#### PROBLEM DETAILS
Hunt for the word "script" across the entries below, copying each line that holds it.

----

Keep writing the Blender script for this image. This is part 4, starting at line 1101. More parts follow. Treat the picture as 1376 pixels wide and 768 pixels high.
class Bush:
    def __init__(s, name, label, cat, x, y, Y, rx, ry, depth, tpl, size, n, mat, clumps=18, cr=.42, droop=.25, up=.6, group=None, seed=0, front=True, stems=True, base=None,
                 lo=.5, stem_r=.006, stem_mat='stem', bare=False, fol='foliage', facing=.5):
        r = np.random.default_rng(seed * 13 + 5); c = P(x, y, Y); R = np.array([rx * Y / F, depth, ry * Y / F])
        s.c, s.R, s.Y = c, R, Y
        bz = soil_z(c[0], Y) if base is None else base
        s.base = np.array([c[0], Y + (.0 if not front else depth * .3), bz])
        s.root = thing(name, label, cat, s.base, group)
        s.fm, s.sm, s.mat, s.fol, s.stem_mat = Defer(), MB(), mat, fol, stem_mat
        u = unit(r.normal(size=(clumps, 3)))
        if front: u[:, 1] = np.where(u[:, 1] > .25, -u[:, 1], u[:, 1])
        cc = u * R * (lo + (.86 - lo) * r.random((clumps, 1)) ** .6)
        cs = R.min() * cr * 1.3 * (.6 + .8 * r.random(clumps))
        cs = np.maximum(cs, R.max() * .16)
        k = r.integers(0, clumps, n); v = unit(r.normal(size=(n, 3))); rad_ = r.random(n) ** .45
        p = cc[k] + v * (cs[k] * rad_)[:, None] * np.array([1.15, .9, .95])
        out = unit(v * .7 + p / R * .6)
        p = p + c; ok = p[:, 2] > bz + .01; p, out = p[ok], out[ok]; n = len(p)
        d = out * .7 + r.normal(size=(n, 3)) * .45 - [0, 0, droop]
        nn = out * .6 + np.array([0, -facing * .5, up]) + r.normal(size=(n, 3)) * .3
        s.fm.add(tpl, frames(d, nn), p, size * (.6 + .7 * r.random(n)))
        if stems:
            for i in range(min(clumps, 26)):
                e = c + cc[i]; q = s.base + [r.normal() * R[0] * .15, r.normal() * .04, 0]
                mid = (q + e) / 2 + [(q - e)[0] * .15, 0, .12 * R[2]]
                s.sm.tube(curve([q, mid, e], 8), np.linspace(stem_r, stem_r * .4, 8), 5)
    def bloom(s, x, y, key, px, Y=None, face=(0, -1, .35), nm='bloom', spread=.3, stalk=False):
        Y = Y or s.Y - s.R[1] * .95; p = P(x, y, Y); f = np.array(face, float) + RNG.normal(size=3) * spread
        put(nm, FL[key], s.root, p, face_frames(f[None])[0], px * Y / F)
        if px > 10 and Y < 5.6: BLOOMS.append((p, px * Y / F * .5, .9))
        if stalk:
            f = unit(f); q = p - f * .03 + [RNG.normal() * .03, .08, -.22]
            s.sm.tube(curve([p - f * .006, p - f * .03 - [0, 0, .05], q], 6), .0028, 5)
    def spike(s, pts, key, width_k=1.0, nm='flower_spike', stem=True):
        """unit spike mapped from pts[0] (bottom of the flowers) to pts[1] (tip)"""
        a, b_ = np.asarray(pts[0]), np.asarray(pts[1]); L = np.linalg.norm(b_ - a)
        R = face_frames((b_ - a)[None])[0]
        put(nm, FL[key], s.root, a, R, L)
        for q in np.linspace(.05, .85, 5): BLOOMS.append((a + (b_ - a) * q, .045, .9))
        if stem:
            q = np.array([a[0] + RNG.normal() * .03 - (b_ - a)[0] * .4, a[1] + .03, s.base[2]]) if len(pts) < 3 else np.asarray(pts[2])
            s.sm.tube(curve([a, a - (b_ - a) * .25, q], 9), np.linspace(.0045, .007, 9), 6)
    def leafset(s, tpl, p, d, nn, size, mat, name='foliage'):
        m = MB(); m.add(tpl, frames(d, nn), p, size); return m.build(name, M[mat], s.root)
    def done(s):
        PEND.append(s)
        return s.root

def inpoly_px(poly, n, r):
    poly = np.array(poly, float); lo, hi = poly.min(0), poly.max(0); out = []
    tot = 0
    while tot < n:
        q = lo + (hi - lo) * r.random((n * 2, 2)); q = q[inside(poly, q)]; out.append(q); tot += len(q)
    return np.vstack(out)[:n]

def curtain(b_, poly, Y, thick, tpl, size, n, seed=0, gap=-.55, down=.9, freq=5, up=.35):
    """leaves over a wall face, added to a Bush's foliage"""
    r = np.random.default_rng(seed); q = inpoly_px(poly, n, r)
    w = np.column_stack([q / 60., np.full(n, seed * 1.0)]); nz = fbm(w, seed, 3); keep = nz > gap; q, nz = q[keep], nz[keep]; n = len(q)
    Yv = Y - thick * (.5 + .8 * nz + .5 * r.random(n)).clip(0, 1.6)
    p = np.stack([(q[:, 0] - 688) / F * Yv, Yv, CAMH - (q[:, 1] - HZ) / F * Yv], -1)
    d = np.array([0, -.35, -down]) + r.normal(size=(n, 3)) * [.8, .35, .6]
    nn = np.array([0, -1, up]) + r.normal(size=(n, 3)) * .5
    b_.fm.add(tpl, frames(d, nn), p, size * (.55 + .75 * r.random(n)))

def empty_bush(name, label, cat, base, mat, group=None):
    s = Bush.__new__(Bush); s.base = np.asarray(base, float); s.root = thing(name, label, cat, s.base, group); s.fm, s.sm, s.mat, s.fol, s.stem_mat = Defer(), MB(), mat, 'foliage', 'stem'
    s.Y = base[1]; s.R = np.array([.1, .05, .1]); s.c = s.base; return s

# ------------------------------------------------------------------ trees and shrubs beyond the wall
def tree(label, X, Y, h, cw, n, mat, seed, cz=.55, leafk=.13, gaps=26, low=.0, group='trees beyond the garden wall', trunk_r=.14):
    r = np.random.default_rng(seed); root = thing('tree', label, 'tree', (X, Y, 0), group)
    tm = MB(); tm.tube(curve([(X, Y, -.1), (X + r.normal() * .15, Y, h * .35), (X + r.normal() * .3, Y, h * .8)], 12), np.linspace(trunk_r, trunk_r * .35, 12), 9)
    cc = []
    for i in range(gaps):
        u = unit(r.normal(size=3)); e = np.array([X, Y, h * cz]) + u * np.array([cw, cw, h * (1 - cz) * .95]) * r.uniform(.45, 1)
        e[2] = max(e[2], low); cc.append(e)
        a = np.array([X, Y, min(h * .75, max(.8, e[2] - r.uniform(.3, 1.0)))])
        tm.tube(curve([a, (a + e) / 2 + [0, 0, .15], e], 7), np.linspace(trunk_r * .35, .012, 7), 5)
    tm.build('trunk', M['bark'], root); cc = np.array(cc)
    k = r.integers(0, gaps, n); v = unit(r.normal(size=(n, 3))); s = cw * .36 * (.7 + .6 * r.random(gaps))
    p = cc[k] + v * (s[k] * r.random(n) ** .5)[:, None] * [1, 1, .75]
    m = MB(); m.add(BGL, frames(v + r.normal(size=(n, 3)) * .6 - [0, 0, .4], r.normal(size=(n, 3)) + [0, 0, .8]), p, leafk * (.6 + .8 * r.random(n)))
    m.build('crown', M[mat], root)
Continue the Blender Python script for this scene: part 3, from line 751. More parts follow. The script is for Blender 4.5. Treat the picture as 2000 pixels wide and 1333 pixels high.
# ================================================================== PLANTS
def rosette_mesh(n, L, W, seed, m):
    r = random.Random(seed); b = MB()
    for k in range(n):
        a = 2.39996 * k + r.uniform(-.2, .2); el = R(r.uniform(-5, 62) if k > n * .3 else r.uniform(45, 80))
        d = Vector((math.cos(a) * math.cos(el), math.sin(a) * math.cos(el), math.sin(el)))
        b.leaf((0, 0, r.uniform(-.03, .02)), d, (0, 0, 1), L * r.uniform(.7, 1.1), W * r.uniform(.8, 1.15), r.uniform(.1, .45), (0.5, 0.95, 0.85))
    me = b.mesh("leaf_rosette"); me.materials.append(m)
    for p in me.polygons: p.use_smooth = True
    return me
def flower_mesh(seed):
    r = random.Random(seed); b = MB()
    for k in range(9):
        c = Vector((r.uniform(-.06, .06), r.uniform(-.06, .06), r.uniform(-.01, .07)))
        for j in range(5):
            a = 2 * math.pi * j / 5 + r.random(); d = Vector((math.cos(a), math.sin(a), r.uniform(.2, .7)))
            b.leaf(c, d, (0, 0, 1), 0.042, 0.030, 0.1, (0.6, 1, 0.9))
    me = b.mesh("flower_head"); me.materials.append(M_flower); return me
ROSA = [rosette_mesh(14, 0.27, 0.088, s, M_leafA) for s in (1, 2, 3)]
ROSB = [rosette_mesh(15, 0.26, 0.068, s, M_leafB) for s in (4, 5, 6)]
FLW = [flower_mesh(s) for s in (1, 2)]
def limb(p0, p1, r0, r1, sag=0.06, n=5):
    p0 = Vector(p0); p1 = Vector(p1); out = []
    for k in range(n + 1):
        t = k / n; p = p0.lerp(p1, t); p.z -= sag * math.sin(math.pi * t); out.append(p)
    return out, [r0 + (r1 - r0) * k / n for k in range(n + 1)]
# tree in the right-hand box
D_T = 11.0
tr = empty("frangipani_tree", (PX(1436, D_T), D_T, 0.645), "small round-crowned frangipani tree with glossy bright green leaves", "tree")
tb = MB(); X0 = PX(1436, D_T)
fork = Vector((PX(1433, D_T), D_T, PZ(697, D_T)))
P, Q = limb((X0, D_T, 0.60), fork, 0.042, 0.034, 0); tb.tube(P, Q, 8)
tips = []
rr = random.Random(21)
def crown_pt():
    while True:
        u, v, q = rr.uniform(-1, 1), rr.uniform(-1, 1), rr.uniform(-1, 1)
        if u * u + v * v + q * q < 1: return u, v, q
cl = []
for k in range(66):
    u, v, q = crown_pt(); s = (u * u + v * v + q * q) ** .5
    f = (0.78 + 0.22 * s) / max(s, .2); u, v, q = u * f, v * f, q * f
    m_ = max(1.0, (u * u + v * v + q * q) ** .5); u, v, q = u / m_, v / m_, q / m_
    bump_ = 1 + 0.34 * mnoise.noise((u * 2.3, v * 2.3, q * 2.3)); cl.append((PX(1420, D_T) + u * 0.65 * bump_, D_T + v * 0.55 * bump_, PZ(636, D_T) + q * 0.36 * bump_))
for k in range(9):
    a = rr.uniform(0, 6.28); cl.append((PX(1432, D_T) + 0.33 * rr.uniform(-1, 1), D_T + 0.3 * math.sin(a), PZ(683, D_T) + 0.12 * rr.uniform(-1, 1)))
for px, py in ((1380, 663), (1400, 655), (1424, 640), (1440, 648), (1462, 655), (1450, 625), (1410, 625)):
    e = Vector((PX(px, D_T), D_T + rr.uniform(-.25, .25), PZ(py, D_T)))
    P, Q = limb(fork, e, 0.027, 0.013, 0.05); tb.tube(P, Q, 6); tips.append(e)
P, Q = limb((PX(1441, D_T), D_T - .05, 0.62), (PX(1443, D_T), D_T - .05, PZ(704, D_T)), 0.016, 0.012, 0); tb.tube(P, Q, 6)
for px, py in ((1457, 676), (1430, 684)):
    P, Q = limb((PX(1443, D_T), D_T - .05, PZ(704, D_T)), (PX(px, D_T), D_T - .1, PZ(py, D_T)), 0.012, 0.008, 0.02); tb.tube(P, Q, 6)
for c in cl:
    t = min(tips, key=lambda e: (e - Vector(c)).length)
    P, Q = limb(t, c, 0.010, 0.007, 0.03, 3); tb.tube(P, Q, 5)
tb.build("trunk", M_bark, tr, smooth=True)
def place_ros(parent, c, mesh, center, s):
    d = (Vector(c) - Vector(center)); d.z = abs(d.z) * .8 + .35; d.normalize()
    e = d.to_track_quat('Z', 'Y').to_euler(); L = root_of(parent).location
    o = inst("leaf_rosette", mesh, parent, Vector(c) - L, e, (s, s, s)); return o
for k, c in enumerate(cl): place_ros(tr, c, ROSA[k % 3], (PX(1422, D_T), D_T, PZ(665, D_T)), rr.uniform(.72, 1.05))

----

#### FULL ANSWER
Keep writing the Blender script for this image. This is part 4, starting at line 1101. More parts follow. Treat the picture as 1376 pixels wide and 768 pixels high.
Continue the Blender Python script for this scene: part 3, from line 751. More parts follow. The script is for Blender 4.5. Treat the picture as 2000 pixels wide and 1333 pixels high.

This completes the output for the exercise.